Five Years

The first day of the quarter is tomorrow, marking the beginning of my sixth year in graduate school. I've been thinking a lot about the wonderful experiences I've had in the past five years.

I moved to Davis, California in September of 2009. My mother helped me set up my first apartment and we bonded while building furniture from IKEA and drinking, as always, Diet Coke. The day my mom left, I cried. And cried. And cried. I had never been so far away from home, so permanently. When I got back inside my apartment, after watching my mom drive down and away on A Street, I picked myself up. It was time to get going. To push through. I went to the Co-Op, became a member, and bought some organic, gluten-free delicious foods. Purple bell pepper.

That first quarter of graduate school was hard but I came in with a good group of people. They were immediate family, with support and advice a plenty. But by October, I was so homesick, that my mom bought me a plane ticket to Salt Lake. I went home, made caramels with my sister, and realized that home was still there. My mom had told me that home would always be there. It was a very comforting trip.

I spent the weekend dog sitting for my friend and she let me borrow her car. It was November, the month of the crush. I drove around Napa smelling that incredible, intoxicating smell. This was California. Adventure. Good food with real, fresh, local ingredients. Suddenly even the grapes I drank had a home. Zinfandel. Coincidentally, in my friend's apartment complex were LDS Missionaries. While I was not LDS, they were a little bit of home -- quirky, strange home -- right here in a new place.

Life was school. Worked hard, worked late. I had a lot of camaraderie. Good, good people. But it came time to apply to PhD programs. The decision came down to two. One in far, far away Alabama and the other one right here. While the school in Alabama had some incredible opportunities, I knew I couldn't beat having a great advisor and living in the best place in the world. So I finally decided on Davis. As soon as I told the other school, immediately I knew, I had made the right decision. Knowing where I'd be spending the next 3-4 years of my life meant I could do something I hadn't done seriously in a long time: Date.

My first, only, and last online date was with Sean. And from the beginning it was perfect. Sean figured me out quickly. I need adventure. Not necessarily big adventures but I love experiencing the novel. Immediately my life became frequent trips to the Bay Area, sushi and hole-in-the-wall Mexican, and soon I fell not only in love with Sean, but with the de Guzman family.

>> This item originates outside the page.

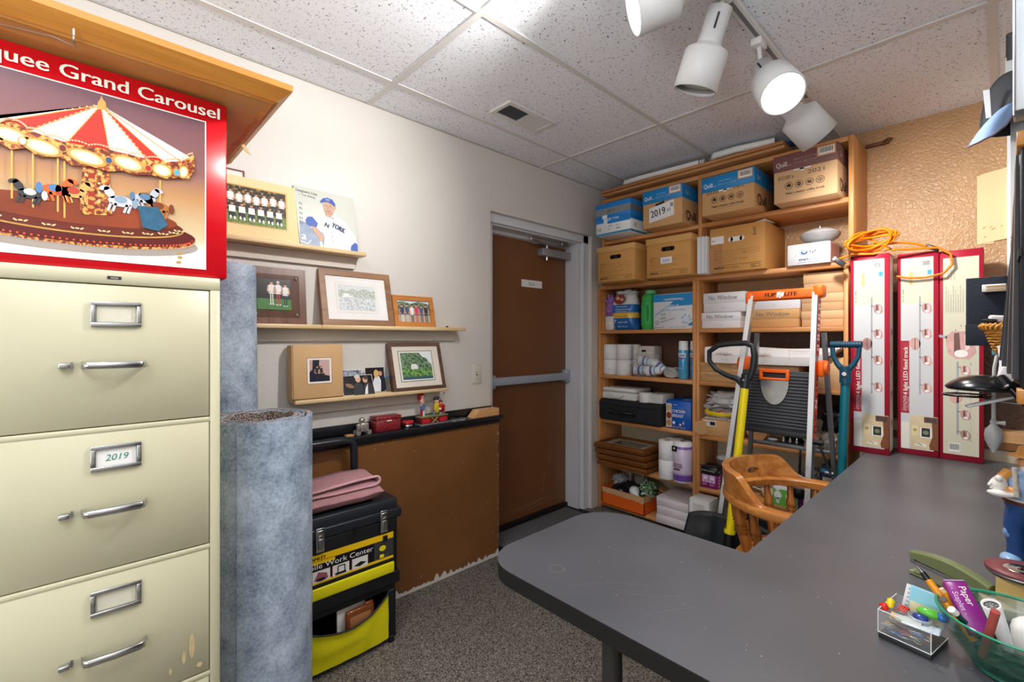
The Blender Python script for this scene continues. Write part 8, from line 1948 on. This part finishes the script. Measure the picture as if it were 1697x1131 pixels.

I moved here as an agnostic and fell in love with Christ and His strange little church. Two and a half years of learning and discernment, I became Catholic. Which now only seems natural.

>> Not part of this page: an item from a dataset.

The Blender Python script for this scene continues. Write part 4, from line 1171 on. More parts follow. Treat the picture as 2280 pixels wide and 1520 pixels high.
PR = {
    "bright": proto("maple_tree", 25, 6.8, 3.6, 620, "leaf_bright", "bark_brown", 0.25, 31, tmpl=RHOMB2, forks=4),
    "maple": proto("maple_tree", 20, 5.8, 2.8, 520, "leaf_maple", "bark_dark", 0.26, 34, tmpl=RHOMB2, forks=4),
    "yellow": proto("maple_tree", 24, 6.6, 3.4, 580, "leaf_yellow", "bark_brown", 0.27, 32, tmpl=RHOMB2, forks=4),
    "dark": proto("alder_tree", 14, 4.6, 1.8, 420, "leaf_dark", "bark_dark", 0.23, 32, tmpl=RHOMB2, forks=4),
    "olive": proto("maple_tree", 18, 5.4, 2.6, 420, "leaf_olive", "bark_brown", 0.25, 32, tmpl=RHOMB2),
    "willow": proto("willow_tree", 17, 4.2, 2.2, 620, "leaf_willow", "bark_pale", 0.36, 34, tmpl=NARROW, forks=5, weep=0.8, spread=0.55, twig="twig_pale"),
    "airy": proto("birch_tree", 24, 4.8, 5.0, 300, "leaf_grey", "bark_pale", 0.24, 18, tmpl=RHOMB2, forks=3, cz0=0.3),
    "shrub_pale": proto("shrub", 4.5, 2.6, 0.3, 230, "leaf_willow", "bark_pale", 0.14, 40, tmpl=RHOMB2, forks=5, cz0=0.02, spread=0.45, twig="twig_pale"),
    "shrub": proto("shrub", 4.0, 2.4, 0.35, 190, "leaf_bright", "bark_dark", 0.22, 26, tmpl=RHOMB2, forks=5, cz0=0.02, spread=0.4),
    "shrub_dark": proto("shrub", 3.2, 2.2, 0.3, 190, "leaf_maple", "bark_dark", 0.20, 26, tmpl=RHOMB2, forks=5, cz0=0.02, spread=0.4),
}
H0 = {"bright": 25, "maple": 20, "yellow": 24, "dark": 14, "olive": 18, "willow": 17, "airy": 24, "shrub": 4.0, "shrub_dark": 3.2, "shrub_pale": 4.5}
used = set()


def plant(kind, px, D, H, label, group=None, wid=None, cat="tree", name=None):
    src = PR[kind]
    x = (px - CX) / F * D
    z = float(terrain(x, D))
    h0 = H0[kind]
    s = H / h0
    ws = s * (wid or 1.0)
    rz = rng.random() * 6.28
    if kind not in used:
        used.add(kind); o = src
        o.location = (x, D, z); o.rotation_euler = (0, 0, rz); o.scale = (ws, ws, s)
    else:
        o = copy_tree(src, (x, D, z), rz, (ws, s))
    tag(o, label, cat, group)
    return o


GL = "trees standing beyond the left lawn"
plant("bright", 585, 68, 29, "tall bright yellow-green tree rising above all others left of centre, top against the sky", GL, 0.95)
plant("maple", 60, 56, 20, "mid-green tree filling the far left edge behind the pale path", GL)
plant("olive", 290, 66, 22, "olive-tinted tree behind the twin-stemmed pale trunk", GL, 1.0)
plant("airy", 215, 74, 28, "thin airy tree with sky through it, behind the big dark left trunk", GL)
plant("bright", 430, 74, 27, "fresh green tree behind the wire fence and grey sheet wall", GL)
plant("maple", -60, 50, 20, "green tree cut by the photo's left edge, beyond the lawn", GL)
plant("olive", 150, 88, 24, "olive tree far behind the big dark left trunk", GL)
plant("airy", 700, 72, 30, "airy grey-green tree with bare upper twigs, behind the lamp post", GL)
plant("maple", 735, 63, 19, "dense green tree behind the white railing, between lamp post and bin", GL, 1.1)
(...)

I've become a more confident researcher and maybe a better one. I've gathered a good selection of professional experiences. After years of being unsure of what I wanted to do once I got out of graduate school, I now have a plan and the pieces in place to make it happen.

In five years, things have come together for me. I saw it all happen this summer. I worked an internship in sexual health, where they were flexible enough for me to take off for a wedding and honeymoon of my dreams. My Catholic wedding was attended by those friends who made living to California and being in graduate school a pleasure. My family, supportive at every step of the way, was there. We drank California wine, ate avocados, and spent the next day on the beach, toes buried in the sand.

It has been a beautiful five years in California. A lot of hard work but a lot of pure joy too. Good friends, true love, and community. Good food, places to be, and sights to see. There have been rough days, weeks, and months. It has all been worth it to be here and to find myself in this place with my love, family, and my friends. But I still tear up as I think of cooking those purple bell peppers alone, my mother on her way back to my home.